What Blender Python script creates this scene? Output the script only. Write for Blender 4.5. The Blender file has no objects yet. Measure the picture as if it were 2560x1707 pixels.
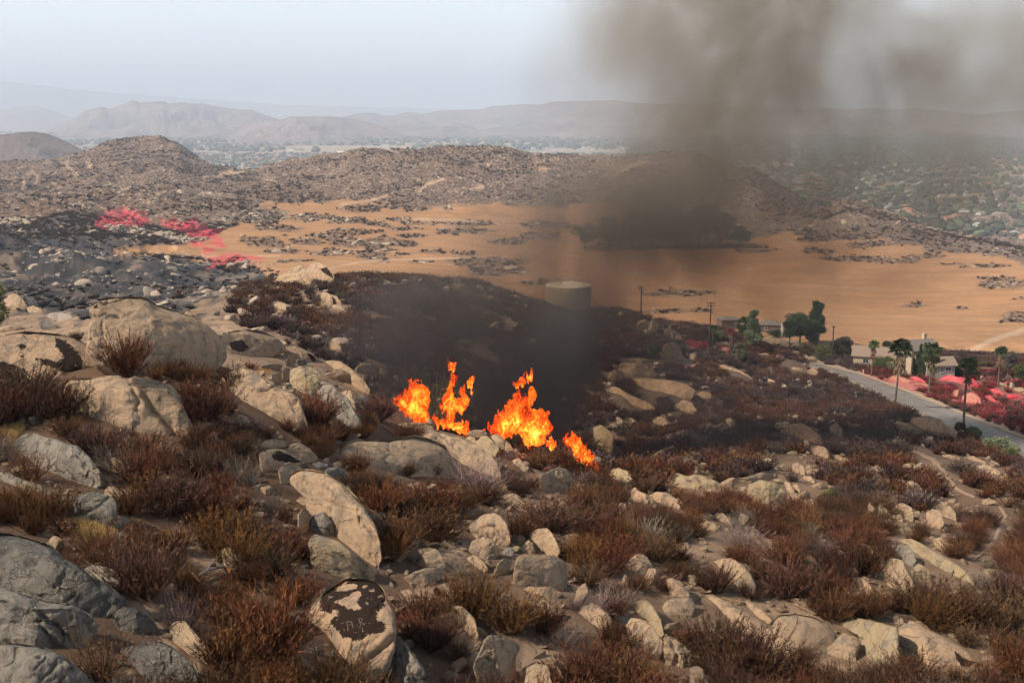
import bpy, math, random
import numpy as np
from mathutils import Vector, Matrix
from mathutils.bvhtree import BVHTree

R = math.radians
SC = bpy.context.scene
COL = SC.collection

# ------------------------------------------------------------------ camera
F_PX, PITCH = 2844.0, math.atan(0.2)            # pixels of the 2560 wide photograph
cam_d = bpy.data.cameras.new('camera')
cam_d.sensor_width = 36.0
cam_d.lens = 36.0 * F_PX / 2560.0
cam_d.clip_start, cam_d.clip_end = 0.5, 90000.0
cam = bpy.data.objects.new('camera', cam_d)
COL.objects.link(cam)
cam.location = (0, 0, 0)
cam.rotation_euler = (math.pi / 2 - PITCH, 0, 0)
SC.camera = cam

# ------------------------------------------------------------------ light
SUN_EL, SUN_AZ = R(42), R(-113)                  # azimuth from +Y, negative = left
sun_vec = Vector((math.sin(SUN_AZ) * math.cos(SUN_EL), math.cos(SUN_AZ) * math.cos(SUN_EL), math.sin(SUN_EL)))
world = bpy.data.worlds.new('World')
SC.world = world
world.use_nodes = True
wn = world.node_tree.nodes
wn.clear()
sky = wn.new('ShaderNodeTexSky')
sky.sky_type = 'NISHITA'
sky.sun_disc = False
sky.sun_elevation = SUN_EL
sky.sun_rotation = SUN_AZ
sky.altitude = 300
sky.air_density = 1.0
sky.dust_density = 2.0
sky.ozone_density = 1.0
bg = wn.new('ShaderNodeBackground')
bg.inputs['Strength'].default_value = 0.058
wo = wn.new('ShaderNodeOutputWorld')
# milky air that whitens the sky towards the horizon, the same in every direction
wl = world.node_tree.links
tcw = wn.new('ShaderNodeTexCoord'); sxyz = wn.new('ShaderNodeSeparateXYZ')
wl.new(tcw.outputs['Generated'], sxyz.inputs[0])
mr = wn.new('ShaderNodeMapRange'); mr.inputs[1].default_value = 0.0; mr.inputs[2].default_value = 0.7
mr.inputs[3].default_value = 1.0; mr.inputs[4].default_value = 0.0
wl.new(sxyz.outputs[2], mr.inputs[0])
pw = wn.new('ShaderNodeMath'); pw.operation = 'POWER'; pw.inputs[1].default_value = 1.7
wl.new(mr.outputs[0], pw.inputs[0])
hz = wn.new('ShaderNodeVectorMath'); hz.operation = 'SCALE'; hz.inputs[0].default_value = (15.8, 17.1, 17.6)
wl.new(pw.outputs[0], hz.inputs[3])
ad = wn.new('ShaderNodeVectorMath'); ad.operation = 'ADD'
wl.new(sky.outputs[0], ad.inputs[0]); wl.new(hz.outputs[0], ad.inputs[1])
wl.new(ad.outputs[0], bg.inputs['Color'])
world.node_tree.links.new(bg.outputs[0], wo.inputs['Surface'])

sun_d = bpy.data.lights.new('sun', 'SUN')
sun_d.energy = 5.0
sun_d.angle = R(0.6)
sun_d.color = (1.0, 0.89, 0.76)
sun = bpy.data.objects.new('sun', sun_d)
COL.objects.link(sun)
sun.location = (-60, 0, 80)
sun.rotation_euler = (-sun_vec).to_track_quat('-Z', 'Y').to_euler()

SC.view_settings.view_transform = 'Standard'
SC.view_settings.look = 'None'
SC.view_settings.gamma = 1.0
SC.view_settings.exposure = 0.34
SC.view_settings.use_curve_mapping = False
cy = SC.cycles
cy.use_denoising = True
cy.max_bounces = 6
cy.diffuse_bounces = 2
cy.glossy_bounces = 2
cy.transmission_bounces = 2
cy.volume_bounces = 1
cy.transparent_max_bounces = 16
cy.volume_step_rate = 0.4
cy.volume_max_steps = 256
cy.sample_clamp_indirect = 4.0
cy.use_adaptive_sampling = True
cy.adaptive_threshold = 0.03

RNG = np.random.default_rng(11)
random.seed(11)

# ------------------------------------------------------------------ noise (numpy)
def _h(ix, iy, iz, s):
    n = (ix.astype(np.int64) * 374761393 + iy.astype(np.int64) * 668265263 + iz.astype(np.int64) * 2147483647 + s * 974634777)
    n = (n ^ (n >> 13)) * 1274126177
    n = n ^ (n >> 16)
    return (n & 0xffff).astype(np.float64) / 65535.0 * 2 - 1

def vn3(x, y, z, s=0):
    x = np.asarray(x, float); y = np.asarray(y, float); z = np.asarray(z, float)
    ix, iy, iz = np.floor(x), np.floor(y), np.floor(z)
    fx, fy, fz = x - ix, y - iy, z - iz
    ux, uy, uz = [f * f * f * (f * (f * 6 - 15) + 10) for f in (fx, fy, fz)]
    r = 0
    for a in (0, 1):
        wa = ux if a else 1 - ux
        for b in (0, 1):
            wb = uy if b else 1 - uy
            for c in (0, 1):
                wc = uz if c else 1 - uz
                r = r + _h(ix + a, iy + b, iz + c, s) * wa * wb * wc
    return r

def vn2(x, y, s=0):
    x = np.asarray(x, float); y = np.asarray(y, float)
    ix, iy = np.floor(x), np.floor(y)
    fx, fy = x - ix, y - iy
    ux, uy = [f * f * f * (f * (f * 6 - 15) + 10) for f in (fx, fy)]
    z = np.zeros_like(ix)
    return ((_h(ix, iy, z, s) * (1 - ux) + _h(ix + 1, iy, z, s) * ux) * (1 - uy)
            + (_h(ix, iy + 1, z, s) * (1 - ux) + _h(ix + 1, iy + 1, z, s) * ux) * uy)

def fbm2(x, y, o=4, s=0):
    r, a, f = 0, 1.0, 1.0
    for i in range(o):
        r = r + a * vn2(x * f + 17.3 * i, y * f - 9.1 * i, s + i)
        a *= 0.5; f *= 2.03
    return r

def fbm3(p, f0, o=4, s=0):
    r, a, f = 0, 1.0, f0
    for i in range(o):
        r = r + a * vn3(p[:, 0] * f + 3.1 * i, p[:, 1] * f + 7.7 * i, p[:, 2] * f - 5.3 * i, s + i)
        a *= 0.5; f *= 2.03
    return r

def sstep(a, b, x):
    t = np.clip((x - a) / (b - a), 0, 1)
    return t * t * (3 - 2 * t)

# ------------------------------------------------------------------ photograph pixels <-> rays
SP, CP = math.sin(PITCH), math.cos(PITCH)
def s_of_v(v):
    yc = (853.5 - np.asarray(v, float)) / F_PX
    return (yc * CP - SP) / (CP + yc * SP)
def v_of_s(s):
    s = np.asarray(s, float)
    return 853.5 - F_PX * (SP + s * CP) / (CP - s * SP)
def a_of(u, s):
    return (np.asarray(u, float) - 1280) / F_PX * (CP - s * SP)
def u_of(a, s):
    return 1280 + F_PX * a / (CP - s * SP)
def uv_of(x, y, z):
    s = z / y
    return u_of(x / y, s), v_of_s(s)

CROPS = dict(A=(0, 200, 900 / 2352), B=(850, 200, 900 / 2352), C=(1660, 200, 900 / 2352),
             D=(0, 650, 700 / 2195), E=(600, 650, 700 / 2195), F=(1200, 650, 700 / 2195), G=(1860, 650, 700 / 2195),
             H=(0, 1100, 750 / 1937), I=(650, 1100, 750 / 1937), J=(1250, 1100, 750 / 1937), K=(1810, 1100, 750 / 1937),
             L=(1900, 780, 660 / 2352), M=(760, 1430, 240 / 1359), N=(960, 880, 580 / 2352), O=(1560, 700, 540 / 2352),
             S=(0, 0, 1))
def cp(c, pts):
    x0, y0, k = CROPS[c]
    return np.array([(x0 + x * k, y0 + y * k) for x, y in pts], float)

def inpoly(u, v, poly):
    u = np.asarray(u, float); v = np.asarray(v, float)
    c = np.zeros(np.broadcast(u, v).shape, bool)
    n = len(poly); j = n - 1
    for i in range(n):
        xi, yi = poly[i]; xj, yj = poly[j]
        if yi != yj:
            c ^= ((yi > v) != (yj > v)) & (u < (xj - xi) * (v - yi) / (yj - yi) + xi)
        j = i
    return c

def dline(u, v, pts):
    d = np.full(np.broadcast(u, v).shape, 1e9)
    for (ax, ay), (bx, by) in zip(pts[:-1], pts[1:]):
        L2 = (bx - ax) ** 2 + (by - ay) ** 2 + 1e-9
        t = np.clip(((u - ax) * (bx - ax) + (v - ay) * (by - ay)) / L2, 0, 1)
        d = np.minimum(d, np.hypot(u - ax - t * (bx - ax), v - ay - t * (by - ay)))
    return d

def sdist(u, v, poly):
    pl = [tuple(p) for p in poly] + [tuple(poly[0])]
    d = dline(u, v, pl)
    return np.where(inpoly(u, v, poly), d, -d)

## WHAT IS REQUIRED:
Starting at the top of the listing above, please restate word for word each line up to and including the one that holds "COL = SC.collection", omitting every image.

## THE RESPONSE:
What Blender Python script creates this scene? Output the script only. Write for Blender 4.5. The Blender file has no objects yet. Measure the picture as if it were 2560x1707 pixels.
import bpy, math, random
import numpy as np
from mathutils import Vector, Matrix
from mathutils.bvhtree import BVHTree

R = math.radians
SC = bpy.context.scene
COL = SC.collection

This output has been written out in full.